As ever, the GAA got it just right, the commemoration a thing of beauty. "They are our family, our friends, our people - we remember them all," said Brendan Gleeson, while 14 torches burned brightly behind him.

Come Sunday, Colm O'Rourke, on duty at the Munster final, just wanted to forget Meath's mullering at the hands of Dublin in the game that followed the Bloody Sunday ceremony, but Cantwell was cruel enough to remind him. Pat Spillane, pre-match, had vowed that "Meath, like last year, won't be beaten by 16 points." He was right, this time they were beaten by 21.

After lauding the “dignified” commemoration that preceded the game, and saluting Gleeson’s beautiful contribution, Colm only went and said: "If they waited a couple of hours they could have commemorated two massacres in Croke Park.” As the young people say: facepalm.

No matter, it turned in to a "magical" GAA weekend, as Joanne described it, the emotions and eloquence of Tipp's Conor Sweeney and Colin O'Riordan and Cavan manager Mickey Graham and captain Raymond Galligan enough to floor you.

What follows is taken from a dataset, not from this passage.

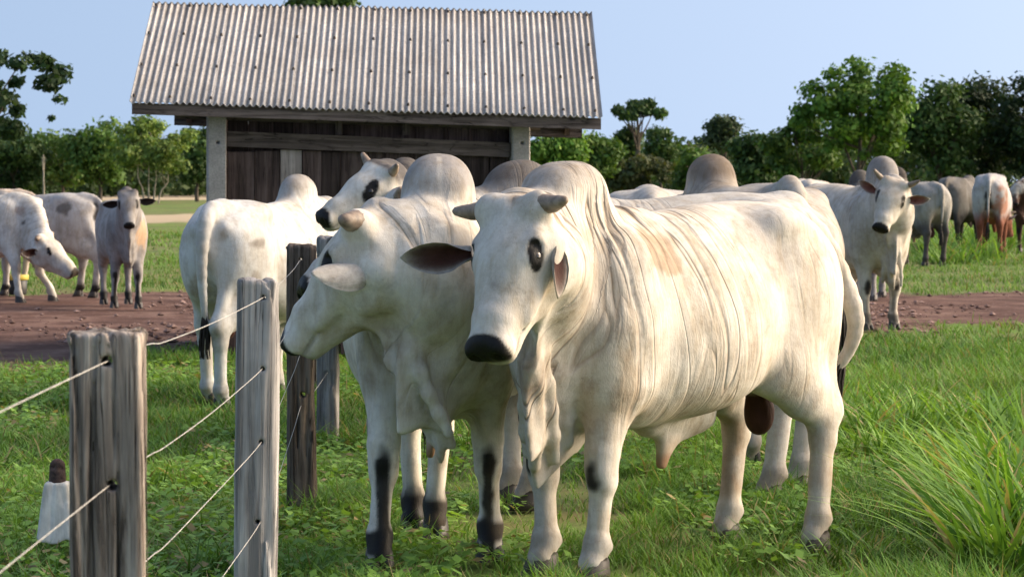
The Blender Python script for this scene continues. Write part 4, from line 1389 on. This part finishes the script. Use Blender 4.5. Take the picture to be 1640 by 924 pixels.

And, as the world and its mother noted, we have the same four football semi-finalists as 1920. Spooky. “It’s fate,” said Colm, who then doffed his cap at an “historic” weekend. And the spirits it lifted.

“Old people in nursing homes all over the country with a great passion for the GAA, people who haven’t been able to get out much, these games have brightened up their lives,” he said. “I think the GAA have handled the whole thing very well.”

That they did. The revisionists might say otherwise, but the GAA? A class apart. No fluting around. Not afraid to recall our history, nor honour its victims.